╔══

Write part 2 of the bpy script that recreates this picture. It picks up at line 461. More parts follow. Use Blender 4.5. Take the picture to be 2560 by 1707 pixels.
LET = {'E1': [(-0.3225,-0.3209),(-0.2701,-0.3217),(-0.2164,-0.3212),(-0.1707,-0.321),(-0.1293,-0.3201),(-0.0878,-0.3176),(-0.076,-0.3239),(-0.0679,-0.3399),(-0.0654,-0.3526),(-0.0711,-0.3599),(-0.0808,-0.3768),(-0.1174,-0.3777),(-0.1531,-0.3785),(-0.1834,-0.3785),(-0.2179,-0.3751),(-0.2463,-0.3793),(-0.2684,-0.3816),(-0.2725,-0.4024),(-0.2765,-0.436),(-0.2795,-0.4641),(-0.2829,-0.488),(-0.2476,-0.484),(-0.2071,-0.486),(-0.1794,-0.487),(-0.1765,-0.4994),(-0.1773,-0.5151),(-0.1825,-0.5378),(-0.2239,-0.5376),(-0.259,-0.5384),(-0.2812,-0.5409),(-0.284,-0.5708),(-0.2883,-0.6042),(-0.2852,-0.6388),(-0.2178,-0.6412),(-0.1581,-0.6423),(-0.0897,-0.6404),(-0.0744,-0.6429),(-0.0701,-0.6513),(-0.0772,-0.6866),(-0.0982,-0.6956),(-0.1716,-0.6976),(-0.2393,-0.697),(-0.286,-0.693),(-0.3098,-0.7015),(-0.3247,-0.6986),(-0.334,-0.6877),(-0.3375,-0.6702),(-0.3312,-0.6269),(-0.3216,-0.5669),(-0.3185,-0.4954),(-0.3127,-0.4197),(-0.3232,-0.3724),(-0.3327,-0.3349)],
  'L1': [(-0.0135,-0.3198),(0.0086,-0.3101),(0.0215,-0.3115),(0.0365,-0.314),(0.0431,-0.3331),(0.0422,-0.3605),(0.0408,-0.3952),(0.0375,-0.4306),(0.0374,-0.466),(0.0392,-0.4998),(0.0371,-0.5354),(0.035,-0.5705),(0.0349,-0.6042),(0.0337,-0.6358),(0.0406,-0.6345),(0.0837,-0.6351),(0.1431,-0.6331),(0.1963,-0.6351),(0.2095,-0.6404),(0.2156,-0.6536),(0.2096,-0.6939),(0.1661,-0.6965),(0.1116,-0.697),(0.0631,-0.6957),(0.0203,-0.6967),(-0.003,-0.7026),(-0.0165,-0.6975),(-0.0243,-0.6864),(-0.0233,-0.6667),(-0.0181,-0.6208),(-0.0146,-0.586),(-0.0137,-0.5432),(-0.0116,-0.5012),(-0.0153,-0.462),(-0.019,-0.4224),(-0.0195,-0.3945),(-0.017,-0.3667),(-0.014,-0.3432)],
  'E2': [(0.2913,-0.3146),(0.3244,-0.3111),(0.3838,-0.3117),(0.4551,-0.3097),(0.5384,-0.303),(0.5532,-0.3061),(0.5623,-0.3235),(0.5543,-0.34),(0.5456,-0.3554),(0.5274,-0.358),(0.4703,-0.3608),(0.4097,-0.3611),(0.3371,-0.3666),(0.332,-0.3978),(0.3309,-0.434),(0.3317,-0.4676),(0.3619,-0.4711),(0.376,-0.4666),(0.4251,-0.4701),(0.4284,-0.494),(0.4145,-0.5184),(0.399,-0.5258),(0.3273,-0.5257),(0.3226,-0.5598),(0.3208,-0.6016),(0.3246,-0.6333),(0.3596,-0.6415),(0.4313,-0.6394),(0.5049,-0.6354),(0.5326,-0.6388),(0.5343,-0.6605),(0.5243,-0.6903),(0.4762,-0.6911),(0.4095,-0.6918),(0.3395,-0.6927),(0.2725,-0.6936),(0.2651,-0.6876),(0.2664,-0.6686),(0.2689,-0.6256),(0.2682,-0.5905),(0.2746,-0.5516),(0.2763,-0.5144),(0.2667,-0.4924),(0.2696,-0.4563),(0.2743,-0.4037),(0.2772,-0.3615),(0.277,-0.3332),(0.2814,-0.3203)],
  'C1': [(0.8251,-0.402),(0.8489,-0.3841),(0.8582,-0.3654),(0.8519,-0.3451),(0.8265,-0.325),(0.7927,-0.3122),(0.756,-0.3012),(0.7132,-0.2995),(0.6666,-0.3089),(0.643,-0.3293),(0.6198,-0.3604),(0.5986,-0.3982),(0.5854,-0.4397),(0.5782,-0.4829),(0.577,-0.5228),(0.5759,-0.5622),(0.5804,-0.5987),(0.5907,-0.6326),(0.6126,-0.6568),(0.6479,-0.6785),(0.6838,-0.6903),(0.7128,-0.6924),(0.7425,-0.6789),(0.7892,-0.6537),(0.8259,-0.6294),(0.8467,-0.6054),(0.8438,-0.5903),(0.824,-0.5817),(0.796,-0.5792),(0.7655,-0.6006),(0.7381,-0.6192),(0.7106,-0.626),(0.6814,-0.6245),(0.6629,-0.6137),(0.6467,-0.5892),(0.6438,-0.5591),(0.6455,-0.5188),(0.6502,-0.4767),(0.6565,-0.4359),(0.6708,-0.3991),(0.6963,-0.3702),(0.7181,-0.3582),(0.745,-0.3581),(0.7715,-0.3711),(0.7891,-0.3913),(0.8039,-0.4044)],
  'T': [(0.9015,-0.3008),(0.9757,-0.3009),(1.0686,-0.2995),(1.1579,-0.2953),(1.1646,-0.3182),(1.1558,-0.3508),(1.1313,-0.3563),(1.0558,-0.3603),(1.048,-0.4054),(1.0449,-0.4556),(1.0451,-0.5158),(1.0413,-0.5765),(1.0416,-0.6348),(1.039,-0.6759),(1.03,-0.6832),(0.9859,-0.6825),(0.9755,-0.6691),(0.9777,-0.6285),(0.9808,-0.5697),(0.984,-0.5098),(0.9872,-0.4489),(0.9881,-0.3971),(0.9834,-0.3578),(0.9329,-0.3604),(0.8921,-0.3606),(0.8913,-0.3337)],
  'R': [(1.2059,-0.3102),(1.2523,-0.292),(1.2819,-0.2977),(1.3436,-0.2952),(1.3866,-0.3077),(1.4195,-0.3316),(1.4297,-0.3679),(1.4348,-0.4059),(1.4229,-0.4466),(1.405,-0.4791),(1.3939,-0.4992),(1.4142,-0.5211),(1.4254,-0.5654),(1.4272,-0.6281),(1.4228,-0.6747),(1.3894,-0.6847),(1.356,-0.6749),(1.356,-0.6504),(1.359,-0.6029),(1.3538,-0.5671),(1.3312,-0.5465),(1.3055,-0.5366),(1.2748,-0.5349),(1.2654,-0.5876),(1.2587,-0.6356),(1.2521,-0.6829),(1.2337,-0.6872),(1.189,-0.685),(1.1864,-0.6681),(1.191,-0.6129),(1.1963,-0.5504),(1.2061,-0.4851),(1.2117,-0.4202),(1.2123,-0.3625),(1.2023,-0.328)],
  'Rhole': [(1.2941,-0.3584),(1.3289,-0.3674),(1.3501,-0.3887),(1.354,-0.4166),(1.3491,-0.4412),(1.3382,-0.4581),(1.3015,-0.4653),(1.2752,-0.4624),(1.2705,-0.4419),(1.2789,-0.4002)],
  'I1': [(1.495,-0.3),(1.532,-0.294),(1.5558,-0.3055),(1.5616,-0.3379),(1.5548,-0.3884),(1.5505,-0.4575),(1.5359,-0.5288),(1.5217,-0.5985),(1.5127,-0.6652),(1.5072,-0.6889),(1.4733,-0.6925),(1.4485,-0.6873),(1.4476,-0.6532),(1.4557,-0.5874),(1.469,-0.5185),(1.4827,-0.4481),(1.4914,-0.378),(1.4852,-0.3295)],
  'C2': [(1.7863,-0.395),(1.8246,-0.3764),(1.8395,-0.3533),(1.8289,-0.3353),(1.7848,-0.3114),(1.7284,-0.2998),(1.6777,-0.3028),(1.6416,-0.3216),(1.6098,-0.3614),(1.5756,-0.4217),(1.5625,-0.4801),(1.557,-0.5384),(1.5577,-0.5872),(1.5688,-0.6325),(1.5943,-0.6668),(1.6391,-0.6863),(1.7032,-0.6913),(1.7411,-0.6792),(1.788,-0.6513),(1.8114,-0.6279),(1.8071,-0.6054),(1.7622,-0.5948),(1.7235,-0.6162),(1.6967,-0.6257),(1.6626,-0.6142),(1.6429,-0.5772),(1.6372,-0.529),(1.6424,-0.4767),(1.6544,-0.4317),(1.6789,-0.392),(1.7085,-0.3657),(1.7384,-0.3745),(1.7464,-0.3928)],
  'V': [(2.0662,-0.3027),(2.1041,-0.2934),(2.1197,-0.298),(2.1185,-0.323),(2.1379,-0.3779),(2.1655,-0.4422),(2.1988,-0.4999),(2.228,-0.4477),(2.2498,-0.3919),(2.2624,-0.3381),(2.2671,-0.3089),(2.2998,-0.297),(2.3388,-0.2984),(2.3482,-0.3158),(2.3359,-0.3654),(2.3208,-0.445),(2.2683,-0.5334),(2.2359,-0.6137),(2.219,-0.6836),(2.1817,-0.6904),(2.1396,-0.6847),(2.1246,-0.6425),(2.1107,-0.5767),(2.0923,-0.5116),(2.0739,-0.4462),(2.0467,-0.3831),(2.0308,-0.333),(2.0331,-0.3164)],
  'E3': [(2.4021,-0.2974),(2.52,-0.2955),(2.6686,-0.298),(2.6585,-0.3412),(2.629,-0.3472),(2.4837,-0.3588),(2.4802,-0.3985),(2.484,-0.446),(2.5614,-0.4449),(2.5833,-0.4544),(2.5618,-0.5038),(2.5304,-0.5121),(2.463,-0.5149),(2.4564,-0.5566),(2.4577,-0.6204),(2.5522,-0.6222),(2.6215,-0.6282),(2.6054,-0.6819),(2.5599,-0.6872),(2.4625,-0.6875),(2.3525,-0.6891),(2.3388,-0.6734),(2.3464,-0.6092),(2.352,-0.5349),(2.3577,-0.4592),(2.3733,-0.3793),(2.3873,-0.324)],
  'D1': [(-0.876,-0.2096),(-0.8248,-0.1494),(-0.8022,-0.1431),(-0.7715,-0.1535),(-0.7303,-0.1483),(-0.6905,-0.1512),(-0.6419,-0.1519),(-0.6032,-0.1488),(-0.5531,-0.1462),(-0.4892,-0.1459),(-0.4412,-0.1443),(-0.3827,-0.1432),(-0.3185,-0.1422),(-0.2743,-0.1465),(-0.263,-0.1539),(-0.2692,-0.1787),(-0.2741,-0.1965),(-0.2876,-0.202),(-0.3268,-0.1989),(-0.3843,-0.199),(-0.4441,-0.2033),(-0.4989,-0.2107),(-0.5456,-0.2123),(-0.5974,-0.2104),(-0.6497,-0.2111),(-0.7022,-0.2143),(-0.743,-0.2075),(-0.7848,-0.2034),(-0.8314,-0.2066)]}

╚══
╔══

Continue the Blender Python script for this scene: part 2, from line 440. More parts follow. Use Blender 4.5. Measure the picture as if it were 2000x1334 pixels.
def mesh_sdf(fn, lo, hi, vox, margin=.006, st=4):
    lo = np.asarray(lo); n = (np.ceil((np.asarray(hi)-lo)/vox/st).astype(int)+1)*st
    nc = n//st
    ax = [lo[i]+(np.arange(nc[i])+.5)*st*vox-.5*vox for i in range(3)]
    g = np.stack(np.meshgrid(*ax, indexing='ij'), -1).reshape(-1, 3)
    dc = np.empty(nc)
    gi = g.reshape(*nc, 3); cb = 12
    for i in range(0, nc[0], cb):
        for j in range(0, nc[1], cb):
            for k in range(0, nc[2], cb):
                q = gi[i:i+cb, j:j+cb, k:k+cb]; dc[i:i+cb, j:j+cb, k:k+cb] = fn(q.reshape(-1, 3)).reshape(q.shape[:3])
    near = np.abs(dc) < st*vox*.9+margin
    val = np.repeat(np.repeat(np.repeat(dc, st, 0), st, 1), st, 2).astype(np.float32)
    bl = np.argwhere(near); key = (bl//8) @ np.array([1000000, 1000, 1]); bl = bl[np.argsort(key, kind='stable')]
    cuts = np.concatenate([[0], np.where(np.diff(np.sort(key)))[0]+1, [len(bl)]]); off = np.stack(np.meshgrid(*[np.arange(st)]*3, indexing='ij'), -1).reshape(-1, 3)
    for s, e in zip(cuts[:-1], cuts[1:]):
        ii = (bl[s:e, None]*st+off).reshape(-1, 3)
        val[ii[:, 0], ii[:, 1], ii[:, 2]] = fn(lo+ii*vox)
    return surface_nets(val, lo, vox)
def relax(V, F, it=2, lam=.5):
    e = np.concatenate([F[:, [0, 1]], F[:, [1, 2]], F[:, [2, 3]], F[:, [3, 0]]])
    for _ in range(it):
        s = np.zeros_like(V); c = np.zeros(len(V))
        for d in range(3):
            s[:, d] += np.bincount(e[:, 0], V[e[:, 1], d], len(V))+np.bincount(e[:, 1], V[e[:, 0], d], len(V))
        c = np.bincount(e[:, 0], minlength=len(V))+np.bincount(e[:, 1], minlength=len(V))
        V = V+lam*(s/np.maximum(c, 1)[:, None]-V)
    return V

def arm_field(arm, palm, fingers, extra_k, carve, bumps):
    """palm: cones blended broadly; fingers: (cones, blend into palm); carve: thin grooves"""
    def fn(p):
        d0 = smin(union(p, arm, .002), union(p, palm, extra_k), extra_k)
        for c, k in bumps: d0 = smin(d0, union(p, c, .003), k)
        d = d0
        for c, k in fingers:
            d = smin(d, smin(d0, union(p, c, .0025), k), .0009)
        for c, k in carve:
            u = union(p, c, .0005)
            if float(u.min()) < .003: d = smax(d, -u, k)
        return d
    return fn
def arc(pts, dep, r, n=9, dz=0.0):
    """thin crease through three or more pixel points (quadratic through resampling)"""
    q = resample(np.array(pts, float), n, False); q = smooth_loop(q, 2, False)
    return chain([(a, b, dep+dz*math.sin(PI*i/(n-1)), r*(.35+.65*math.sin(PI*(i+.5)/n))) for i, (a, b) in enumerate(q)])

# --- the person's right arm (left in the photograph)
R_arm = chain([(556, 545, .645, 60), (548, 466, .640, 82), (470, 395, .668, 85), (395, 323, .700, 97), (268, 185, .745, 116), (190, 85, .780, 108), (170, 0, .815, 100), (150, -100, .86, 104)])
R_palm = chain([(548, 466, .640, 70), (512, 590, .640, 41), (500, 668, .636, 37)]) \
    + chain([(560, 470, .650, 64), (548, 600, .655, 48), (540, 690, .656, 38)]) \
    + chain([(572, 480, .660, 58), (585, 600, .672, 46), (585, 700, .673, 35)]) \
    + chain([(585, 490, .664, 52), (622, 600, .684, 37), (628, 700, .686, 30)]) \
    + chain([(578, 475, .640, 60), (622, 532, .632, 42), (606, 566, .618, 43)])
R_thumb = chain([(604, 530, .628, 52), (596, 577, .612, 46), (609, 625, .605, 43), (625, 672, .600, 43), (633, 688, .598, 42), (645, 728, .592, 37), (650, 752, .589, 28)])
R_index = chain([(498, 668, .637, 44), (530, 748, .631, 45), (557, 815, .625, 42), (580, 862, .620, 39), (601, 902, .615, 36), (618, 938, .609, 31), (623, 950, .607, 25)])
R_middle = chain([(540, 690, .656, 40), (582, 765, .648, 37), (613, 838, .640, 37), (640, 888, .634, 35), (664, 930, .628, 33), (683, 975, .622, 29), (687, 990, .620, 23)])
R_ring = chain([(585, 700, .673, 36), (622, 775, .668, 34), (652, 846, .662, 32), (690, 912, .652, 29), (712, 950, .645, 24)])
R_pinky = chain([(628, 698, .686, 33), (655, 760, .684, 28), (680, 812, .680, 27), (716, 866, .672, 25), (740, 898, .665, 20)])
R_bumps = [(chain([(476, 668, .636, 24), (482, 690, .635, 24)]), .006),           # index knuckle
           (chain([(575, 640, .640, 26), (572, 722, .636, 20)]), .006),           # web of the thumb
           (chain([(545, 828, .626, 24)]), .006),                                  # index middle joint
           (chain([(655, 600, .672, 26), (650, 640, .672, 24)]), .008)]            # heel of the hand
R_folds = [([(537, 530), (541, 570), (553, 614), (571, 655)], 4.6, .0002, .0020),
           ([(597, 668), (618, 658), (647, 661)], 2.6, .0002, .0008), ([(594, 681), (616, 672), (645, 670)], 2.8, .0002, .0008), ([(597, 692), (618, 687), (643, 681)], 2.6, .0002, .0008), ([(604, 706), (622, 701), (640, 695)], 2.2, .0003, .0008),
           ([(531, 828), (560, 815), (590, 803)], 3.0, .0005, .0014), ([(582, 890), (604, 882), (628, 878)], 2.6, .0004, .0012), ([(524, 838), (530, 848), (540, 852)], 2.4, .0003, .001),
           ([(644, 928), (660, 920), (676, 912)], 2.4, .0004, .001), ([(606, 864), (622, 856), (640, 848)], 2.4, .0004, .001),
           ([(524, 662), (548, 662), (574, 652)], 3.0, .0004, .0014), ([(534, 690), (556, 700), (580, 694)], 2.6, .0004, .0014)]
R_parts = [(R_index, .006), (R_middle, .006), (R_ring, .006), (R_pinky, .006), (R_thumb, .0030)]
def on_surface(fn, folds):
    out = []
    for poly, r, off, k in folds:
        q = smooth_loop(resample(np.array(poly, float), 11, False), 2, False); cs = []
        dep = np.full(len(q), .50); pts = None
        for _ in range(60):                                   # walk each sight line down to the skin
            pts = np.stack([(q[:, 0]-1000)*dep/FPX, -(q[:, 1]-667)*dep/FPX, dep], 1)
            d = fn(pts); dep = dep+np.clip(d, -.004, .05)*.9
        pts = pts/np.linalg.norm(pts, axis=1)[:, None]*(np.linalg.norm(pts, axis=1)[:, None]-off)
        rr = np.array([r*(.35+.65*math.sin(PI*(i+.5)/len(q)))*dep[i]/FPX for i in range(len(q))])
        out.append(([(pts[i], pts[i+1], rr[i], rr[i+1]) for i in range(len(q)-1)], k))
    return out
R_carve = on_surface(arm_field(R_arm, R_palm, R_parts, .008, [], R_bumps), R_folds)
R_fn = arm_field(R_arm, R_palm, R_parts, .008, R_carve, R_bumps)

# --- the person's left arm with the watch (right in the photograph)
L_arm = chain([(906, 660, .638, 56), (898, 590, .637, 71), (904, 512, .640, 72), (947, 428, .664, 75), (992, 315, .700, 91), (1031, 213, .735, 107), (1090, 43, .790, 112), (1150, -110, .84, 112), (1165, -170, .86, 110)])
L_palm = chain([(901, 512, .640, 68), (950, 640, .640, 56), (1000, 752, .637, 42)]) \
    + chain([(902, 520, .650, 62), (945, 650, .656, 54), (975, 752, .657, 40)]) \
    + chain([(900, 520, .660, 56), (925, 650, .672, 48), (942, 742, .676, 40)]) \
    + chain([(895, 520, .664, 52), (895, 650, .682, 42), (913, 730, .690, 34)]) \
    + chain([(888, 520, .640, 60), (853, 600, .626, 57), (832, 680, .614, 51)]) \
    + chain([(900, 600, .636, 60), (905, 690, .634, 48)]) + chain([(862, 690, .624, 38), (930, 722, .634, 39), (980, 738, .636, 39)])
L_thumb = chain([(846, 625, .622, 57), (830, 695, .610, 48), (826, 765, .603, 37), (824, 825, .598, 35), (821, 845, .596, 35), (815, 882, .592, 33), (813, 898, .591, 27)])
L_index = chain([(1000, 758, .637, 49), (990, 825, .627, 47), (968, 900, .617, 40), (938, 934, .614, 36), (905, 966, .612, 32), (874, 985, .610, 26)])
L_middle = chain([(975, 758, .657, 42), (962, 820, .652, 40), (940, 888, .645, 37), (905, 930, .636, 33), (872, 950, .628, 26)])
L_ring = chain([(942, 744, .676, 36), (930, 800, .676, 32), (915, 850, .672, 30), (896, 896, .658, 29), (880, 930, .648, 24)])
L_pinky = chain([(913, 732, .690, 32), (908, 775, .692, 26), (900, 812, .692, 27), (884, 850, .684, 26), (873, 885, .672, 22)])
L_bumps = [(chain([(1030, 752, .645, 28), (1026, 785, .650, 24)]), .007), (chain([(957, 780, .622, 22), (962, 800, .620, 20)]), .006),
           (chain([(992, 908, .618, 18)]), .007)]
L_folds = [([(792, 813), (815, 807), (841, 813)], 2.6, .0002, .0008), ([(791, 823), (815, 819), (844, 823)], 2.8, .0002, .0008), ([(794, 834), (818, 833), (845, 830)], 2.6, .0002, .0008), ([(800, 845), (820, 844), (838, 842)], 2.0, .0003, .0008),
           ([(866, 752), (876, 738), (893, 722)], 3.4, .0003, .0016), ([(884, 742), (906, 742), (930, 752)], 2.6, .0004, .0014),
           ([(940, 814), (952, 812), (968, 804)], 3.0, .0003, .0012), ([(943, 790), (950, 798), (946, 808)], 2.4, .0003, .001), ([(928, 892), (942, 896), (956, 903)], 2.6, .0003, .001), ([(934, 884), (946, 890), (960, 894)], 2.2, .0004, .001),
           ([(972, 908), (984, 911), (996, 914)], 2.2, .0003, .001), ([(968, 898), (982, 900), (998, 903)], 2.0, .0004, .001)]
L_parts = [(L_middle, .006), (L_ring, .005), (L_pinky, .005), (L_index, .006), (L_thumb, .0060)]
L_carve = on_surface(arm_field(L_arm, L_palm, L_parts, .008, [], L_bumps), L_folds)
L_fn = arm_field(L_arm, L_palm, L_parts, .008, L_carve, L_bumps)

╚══
╔══

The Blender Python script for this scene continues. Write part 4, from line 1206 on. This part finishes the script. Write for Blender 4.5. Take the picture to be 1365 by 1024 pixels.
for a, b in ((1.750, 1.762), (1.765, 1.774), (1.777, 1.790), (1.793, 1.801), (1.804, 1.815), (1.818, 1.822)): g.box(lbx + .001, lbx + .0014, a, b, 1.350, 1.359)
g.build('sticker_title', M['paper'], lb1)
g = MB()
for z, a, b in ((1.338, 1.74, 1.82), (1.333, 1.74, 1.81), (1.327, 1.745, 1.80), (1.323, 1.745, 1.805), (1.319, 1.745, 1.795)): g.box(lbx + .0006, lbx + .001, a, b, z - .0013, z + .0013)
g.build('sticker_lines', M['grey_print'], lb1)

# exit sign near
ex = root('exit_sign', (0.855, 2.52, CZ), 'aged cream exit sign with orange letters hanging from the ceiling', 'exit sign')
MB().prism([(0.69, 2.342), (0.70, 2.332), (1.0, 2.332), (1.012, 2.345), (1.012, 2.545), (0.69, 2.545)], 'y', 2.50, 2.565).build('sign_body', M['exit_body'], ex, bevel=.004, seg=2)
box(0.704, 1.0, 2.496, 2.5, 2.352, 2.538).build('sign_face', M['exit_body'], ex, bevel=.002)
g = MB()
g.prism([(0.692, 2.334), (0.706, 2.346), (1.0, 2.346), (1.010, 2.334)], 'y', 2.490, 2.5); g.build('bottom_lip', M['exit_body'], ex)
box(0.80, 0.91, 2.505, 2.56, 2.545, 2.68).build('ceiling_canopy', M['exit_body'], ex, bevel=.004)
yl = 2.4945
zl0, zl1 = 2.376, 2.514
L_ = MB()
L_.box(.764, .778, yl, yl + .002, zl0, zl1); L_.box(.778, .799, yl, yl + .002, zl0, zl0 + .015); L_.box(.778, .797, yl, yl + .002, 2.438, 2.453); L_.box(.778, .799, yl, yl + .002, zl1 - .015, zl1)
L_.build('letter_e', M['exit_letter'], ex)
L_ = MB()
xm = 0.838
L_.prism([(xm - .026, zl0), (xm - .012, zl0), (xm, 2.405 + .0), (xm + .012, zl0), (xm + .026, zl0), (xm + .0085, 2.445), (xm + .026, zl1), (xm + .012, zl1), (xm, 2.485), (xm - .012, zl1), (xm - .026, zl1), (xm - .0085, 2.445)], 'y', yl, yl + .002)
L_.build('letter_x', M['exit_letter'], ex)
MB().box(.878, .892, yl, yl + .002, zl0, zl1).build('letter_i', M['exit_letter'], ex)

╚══

■ Exercise prompt ■
Write out, from the lines above, only those from the line with "The Blender Python script for this scene continues." to the line with "MB().box(.878, .892, yl, yl", exactly as given, including the first and the last.

■ Final result ■
The Blender Python script for this scene continues. Write part 4, from line 1206 on. This part finishes the script. Write for Blender 4.5. Take the picture to be 1365 by 1024 pixels.
for a, b in ((1.750, 1.762), (1.765, 1.774), (1.777, 1.790), (1.793, 1.801), (1.804, 1.815), (1.818, 1.822)): g.box(lbx + .001, lbx + .0014, a, b, 1.350, 1.359)
g.build('sticker_title', M['paper'], lb1)
g = MB()
for z, a, b in ((1.338, 1.74, 1.82), (1.333, 1.74, 1.81), (1.327, 1.745, 1.80), (1.323, 1.745, 1.805), (1.319, 1.745, 1.795)): g.box(lbx + .0006, lbx + .001, a, b, z - .0013, z + .0013)
g.build('sticker_lines', M['grey_print'], lb1)

# exit sign near
ex = root('exit_sign', (0.855, 2.52, CZ), 'aged cream exit sign with orange letters hanging from the ceiling', 'exit sign')
MB().prism([(0.69, 2.342), (0.70, 2.332), (1.0, 2.332), (1.012, 2.345), (1.012, 2.545), (0.69, 2.545)], 'y', 2.50, 2.565).build('sign_body', M['exit_body'], ex, bevel=.004, seg=2)
box(0.704, 1.0, 2.496, 2.5, 2.352, 2.538).build('sign_face', M['exit_body'], ex, bevel=.002)
g = MB()
g.prism([(0.692, 2.334), (0.706, 2.346), (1.0, 2.346), (1.010, 2.334)], 'y', 2.490, 2.5); g.build('bottom_lip', M['exit_body'], ex)
box(0.80, 0.91, 2.505, 2.56, 2.545, 2.68).build('ceiling_canopy', M['exit_body'], ex, bevel=.004)
yl = 2.4945
zl0, zl1 = 2.376, 2.514
L_ = MB()
L_.box(.764, .778, yl, yl + .002, zl0, zl1); L_.box(.778, .799, yl, yl + .002, zl0, zl0 + .015); L_.box(.778, .797, yl, yl + .002, 2.438, 2.453); L_.box(.778, .799, yl, yl + .002, zl1 - .015, zl1)
L_.build('letter_e', M['exit_letter'], ex)
L_ = MB()
xm = 0.838
L_.prism([(xm - .026, zl0), (xm - .012, zl0), (xm, 2.405 + .0), (xm + .012, zl0), (xm + .026, zl0), (xm + .0085, 2.445), (xm + .026, zl1), (xm + .012, zl1), (xm, 2.485), (xm - .012, zl1), (xm - .026, zl1), (xm - .0085, 2.445)], 'y', yl, yl + .002)
L_.build('letter_x', M['exit_letter'], ex)
MB().box(.878, .892, yl, yl + .002, zl0, zl1).build('letter_i', M['exit_letter'], ex)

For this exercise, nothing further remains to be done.